**Given exercise:** Output the data below in full, character for character.

::::

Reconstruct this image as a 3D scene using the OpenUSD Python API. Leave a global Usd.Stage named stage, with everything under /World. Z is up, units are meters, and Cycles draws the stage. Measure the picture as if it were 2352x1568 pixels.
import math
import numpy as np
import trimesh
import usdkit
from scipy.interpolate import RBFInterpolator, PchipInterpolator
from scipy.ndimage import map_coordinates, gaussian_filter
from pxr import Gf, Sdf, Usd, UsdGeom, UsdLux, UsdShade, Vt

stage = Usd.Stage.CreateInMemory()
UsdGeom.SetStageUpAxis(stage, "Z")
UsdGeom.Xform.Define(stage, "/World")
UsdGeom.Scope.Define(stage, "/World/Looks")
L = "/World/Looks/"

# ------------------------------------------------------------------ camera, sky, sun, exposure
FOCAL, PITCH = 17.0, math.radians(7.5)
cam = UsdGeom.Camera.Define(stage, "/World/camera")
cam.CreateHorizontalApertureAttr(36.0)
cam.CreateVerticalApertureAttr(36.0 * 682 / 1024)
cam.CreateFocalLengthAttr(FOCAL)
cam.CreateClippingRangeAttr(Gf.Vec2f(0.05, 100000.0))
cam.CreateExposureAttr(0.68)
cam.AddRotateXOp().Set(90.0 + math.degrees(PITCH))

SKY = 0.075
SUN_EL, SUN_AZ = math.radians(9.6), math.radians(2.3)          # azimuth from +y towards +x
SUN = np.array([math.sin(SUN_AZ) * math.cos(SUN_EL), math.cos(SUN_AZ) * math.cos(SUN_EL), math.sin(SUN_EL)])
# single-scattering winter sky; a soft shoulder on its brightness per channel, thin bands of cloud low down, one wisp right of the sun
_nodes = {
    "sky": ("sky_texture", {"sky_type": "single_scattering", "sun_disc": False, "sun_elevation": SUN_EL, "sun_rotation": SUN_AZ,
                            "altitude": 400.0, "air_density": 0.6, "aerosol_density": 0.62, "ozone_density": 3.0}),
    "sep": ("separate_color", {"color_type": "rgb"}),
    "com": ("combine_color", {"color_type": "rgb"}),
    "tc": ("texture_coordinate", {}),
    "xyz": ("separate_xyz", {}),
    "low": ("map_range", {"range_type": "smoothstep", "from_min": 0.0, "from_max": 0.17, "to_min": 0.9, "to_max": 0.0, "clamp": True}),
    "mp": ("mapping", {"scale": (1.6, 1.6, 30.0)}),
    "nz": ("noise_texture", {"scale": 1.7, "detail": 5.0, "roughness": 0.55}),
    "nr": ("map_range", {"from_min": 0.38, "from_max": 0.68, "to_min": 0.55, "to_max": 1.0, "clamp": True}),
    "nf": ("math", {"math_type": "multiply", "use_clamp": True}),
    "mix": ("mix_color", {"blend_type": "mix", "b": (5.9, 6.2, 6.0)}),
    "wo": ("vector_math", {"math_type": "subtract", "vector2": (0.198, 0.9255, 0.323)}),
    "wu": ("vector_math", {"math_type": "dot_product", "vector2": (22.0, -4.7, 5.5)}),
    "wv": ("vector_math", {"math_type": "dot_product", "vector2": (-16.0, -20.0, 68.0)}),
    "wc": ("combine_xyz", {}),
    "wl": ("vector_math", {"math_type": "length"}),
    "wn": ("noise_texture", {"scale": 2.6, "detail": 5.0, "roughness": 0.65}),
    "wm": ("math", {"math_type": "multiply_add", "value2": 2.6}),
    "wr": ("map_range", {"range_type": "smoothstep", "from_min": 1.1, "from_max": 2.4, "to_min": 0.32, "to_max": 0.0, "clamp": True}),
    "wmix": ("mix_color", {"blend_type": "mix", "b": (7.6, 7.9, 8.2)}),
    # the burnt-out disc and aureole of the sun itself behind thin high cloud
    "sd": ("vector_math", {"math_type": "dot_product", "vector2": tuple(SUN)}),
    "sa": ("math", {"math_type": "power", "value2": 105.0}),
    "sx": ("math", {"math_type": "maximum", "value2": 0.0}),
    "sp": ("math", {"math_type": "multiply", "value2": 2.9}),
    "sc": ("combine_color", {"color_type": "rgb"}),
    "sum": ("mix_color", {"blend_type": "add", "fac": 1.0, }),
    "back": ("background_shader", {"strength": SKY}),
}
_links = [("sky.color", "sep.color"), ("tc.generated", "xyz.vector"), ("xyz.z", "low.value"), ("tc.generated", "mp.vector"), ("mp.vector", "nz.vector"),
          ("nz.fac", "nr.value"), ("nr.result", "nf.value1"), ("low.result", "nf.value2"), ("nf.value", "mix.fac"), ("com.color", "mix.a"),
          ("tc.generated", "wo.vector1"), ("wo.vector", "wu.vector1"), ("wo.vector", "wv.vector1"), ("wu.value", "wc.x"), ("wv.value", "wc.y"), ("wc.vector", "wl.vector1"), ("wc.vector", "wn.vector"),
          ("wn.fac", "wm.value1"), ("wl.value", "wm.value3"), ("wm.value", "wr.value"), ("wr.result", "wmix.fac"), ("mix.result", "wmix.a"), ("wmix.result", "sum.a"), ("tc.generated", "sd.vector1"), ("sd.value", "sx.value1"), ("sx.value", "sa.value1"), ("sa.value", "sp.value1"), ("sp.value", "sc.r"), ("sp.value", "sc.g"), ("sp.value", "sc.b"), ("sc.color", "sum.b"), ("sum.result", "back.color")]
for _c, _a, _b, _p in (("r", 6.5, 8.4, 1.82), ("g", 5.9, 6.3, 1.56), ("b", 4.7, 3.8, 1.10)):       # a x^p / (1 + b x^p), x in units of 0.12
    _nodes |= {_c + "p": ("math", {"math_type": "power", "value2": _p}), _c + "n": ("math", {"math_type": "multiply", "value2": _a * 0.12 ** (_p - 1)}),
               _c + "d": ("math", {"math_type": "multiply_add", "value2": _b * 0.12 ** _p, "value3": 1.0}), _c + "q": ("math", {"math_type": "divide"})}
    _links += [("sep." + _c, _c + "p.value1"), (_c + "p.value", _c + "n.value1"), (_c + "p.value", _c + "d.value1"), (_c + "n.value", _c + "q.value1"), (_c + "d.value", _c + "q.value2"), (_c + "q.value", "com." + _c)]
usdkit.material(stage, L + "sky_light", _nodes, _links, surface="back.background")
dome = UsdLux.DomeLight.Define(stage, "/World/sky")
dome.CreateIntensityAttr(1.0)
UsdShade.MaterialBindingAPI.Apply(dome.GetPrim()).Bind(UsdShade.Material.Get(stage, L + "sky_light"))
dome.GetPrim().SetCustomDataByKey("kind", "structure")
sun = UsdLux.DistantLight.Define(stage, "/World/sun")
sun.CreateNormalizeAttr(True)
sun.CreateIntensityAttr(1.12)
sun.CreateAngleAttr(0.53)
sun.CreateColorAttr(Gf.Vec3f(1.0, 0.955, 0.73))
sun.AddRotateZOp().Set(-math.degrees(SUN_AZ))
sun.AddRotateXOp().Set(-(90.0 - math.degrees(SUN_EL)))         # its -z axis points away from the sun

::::

**Worked answer:**
Reconstruct this image as a 3D scene using the OpenUSD Python API. Leave a global Usd.Stage named stage, with everything under /World. Z is up, units are meters, and Cycles draws the stage. Measure the picture as if it were 2352x1568 pixels.
import math
import numpy as np
import trimesh
import usdkit
from scipy.interpolate import RBFInterpolator, PchipInterpolator
from scipy.ndimage import map_coordinates, gaussian_filter
from pxr import Gf, Sdf, Usd, UsdGeom, UsdLux, UsdShade, Vt

stage = Usd.Stage.CreateInMemory()
UsdGeom.SetStageUpAxis(stage, "Z")
UsdGeom.Xform.Define(stage, "/World")
UsdGeom.Scope.Define(stage, "/World/Looks")
L = "/World/Looks/"

# ------------------------------------------------------------------ camera, sky, sun, exposure
FOCAL, PITCH = 17.0, math.radians(7.5)
cam = UsdGeom.Camera.Define(stage, "/World/camera")
cam.CreateHorizontalApertureAttr(36.0)
cam.CreateVerticalApertureAttr(36.0 * 682 / 1024)
cam.CreateFocalLengthAttr(FOCAL)
cam.CreateClippingRangeAttr(Gf.Vec2f(0.05, 100000.0))
cam.CreateExposureAttr(0.68)
cam.AddRotateXOp().Set(90.0 + math.degrees(PITCH))

SKY = 0.075
SUN_EL, SUN_AZ = math.radians(9.6), math.radians(2.3)          # azimuth from +y towards +x
SUN = np.array([math.sin(SUN_AZ) * math.cos(SUN_EL), math.cos(SUN_AZ) * math.cos(SUN_EL), math.sin(SUN_EL)])
# single-scattering winter sky; a soft shoulder on its brightness per channel, thin bands of cloud low down, one wisp right of the sun
_nodes = {
    "sky": ("sky_texture", {"sky_type": "single_scattering", "sun_disc": False, "sun_elevation": SUN_EL, "sun_rotation": SUN_AZ,
                            "altitude": 400.0, "air_density": 0.6, "aerosol_density": 0.62, "ozone_density": 3.0}),
    "sep": ("separate_color", {"color_type": "rgb"}),
    "com": ("combine_color", {"color_type": "rgb"}),
    "tc": ("texture_coordinate", {}),
    "xyz": ("separate_xyz", {}),
    "low": ("map_range", {"range_type": "smoothstep", "from_min": 0.0, "from_max": 0.17, "to_min": 0.9, "to_max": 0.0, "clamp": True}),
    "mp": ("mapping", {"scale": (1.6, 1.6, 30.0)}),
    "nz": ("noise_texture", {"scale": 1.7, "detail": 5.0, "roughness": 0.55}),
    "nr": ("map_range", {"from_min": 0.38, "from_max": 0.68, "to_min": 0.55, "to_max": 1.0, "clamp": True}),
    "nf": ("math", {"math_type": "multiply", "use_clamp": True}),
    "mix": ("mix_color", {"blend_type": "mix", "b": (5.9, 6.2, 6.0)}),
    "wo": ("vector_math", {"math_type": "subtract", "vector2": (0.198, 0.9255, 0.323)}),
    "wu": ("vector_math", {"math_type": "dot_product", "vector2": (22.0, -4.7, 5.5)}),
    "wv": ("vector_math", {"math_type": "dot_product", "vector2": (-16.0, -20.0, 68.0)}),
    "wc": ("combine_xyz", {}),
    "wl": ("vector_math", {"math_type": "length"}),
    "wn": ("noise_texture", {"scale": 2.6, "detail": 5.0, "roughness": 0.65}),
    "wm": ("math", {"math_type": "multiply_add", "value2": 2.6}),
    "wr": ("map_range", {"range_type": "smoothstep", "from_min": 1.1, "from_max": 2.4, "to_min": 0.32, "to_max": 0.0, "clamp": True}),
    "wmix": ("mix_color", {"blend_type": "mix", "b": (7.6, 7.9, 8.2)}),
    # the burnt-out disc and aureole of the sun itself behind thin high cloud
    "sd": ("vector_math", {"math_type": "dot_product", "vector2": tuple(SUN)}),
    "sa": ("math", {"math_type": "power", "value2": 105.0}),
    "sx": ("math", {"math_type": "maximum", "value2": 0.0}),
    "sp": ("math", {"math_type": "multiply", "value2": 2.9}),
    "sc": ("combine_color", {"color_type": "rgb"}),
    "sum": ("mix_color", {"blend_type": "add", "fac": 1.0, }),
    "back": ("background_shader", {"strength": SKY}),
}
_links = [("sky.color", "sep.color"), ("tc.generated", "xyz.vector"), ("xyz.z", "low.value"), ("tc.generated", "mp.vector"), ("mp.vector", "nz.vector"),
          ("nz.fac", "nr.value"), ("nr.result", "nf.value1"), ("low.result", "nf.value2"), ("nf.value", "mix.fac"), ("com.color", "mix.a"),
          ("tc.generated", "wo.vector1"), ("wo.vector", "wu.vector1"), ("wo.vector", "wv.vector1"), ("wu.value", "wc.x"), ("wv.value", "wc.y"), ("wc.vector", "wl.vector1"), ("wc.vector", "wn.vector"),
          ("wn.fac", "wm.value1"), ("wl.value", "wm.value3"), ("wm.value", "wr.value"), ("wr.result", "wmix.fac"), ("mix.result", "wmix.a"), ("wmix.result", "sum.a"), ("tc.generated", "sd.vector1"), ("sd.value", "sx.value1"), ("sx.value", "sa.value1"), ("sa.value", "sp.value1"), ("sp.value", "sc.r"), ("sp.value", "sc.g"), ("sp.value", "sc.b"), ("sc.color", "sum.b"), ("sum.result", "back.color")]
for _c, _a, _b, _p in (("r", 6.5, 8.4, 1.82), ("g", 5.9, 6.3, 1.56), ("b", 4.7, 3.8, 1.10)):       # a x^p / (1 + b x^p), x in units of 0.12
    _nodes |= {_c + "p": ("math", {"math_type": "power", "value2": _p}), _c + "n": ("math", {"math_type": "multiply", "value2": _a * 0.12 ** (_p - 1)}),
               _c + "d": ("math", {"math_type": "multiply_add", "value2": _b * 0.12 ** _p, "value3": 1.0}), _c + "q": ("math", {"math_type": "divide"})}
    _links += [("sep." + _c, _c + "p.value1"), (_c + "p.value", _c + "n.value1"), (_c + "p.value", _c + "d.value1"), (_c + "n.value", _c + "q.value1"), (_c + "d.value", _c + "q.value2"), (_c + "q.value", "com." + _c)]
usdkit.material(stage, L + "sky_light", _nodes, _links, surface="back.background")
dome = UsdLux.DomeLight.Define(stage, "/World/sky")
dome.CreateIntensityAttr(1.0)
UsdShade.MaterialBindingAPI.Apply(dome.GetPrim()).Bind(UsdShade.Material.Get(stage, L + "sky_light"))
dome.GetPrim().SetCustomDataByKey("kind", "structure")
sun = UsdLux.DistantLight.Define(stage, "/World/sun")
sun.CreateNormalizeAttr(True)
sun.CreateIntensityAttr(1.12)
sun.CreateAngleAttr(0.53)
sun.CreateColorAttr(Gf.Vec3f(1.0, 0.955, 0.73))
sun.AddRotateZOp().Set(-math.degrees(SUN_AZ))
sun.AddRotateXOp().Set(-(90.0 - math.degrees(SUN_EL)))         # its -z axis points away from the sun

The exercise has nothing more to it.